Singolare protesta al negozio OVS della capitale. Il CEO del marchio, protagonista di un colossale licenziamento di massa, viene messo” in piazza”. La gerente: «Clima surreale»
BELLINZONA – “Questo signore si chiama Stefano Beraldo. Guadagna più di 2.800.000 euro (all’anno, ndr), ma specula sul personale”. È la scritta che appare all’entrata della filiale OVS, in Piazza del Sole, a Bellinzona. Con tanto di foto del CEO del marchio italiano, protagonista di uno dei più grandi licenziamenti di massa della storia svizzera. Anche nella capitale ticinese, il brand che, appena un anno fa, aveva preso il posto di Charles Vögele, è al capolinea. «Ma noi abbiamo deciso di non tacere – dice Carla Cropano, gerente del negozio –. Io e i miei collaboratori stiamo vivendo una situazione triste. Ci sentiamo abbandonati».

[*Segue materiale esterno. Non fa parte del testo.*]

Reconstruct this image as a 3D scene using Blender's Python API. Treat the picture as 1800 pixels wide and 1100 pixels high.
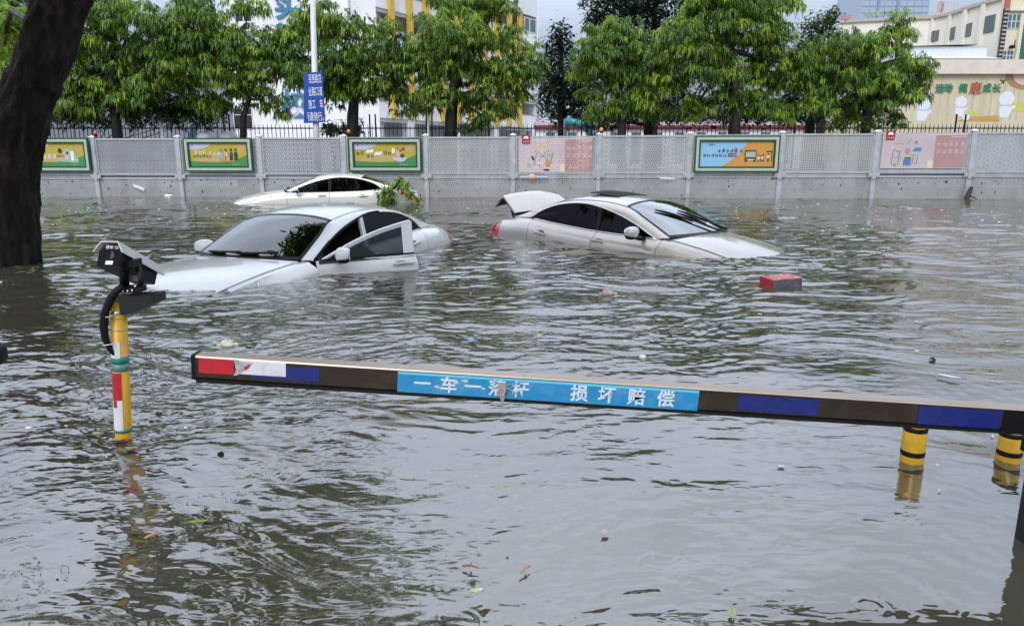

Operazione colossale – È l’estate del 2017 quando OVS (acronimo di Organizzazione Vendite Speciali) ritira le 140 filiali di Vögele sparse per la Confederazione. Comprese le 7 ticinesi. Un’operazione colossale, condita da un profondo restyling d’immagine. «Lo scorso anno a quest’ora stava avvenendo la metamorfosi – ricorda Cropano –. In agosto, anche nella nostra sede, ci furono importanti lavori di ristrutturazione. Con spese folli. A neanche 12 mesi di distanza, ci ritroviamo a piedi».
Ci si guarda intorno – In Ticino hanno già chiuso le filiali di Biasca, Tenero e Sant’Antonino. Restano aperte, per ora, le sedi di Locarno, Lugano, Balerna e Bellinzona. «A noi hanno detto che presto si verificherà il fallimento ufficiale – riprende la gerente bellinzonese –. Stiamo liquidando la merce. È una situazione confusa. Riceviamo le informazioni col contagocce. E spesso le veniamo a sapere dai media. Pare che la parte italiana della ditta abbia già abbandonato la Svizzera. Ormai ci stiamo guardando intorno, siamo rassegnati e siamo alla ricerca di un nuovo impiego».
La fatidica lettera – Sono circa 1180 i dipendenti che tra fine maggio e inizio giugno hanno ricevuto una lettera in cui si ventilava la possibilità di un licenziamento collettivo da parte di Sempione Fashion, la società che sta dietro OVS Svizzera. Un testo in cui si faceva riferimento a una procedura di consultazione a causa di una moratoria e della minaccia di bancarotta.
Taglie troppo piccole – «Noi siamo cascati dal pero – riprende Cropano –. In Ticino le cose tutto sommato andavano discretamente. Anche se subito abbiamo notato un problema. I vestiti di OVS avevano taglie troppo piccole e aderenti. Io venivo da 14 anni di lavoro presso Vögele. Sapevo benissimo che i clienti svizzeri hanno una corporatura robusta e amano le taglie più grandi, rispetto agli italiani. Abbiamo subito fatto presente questa incongruenza alla direzione. Invano».
Fuori contesto – Il problema, stando alla gerente bellinzonese, riguardava soprattutto le filiali della Svizzera tedesca e della Romandia. «Il ticinese, tutto sommato, ha un modo di vestirsi più simile a quello dell’italiano. Anche se, comunque, qualche differenza c’è. Oltre Gottardo, proprio per questa ragione, alcuni negozi andavano male. Non ci si è mai adattati alla realtà locale. Noi, dal Ticino, ogni tanto sentivamo che qualche sede era in difficoltà. Non pensavamo fino a questo punto».
Investimenti scriteriati – La gerente bellinzonese evidenzia come più di una volta la direzione abbia chiesto al personale quali fossero i punti da migliorare nei vari negozi. «Ma alla fine non hanno mai preso in considerazione il nostro parere – riprende –. Anzi, i vertici di OVS hanno continuato a fare investimenti scriteriati. Anche nelle filiali più discoste e nelle quali non c’era la certezza di fare buoni affari. Per loro era importante l’immagine. Fin troppo. Anche qui a Bellinzona, secondo noi, si è davvero speso troppo per il restyling del negozio. È normale che a un certo punto manchino le finanze».
Clima surreale – Tra gli otto dipendenti della filiale bellinzonese regna un clima surreale. Ma anche di grande solidarietà. «I clienti ci manifestano vicinanza. Stiamo svendendo anche il mobilio, pur di arrivare ad avere lo stipendio del mese di luglio. Il cartello all’entrata lo abbiamo messo per fare sentire la nostra voce. È giusto che la gente sappia chi ci ha ridotti così. In altre sedi ci sono stati altri tipi di protesta. Sempre nei limiti della civiltà. Sono settimane di immensa amarezza».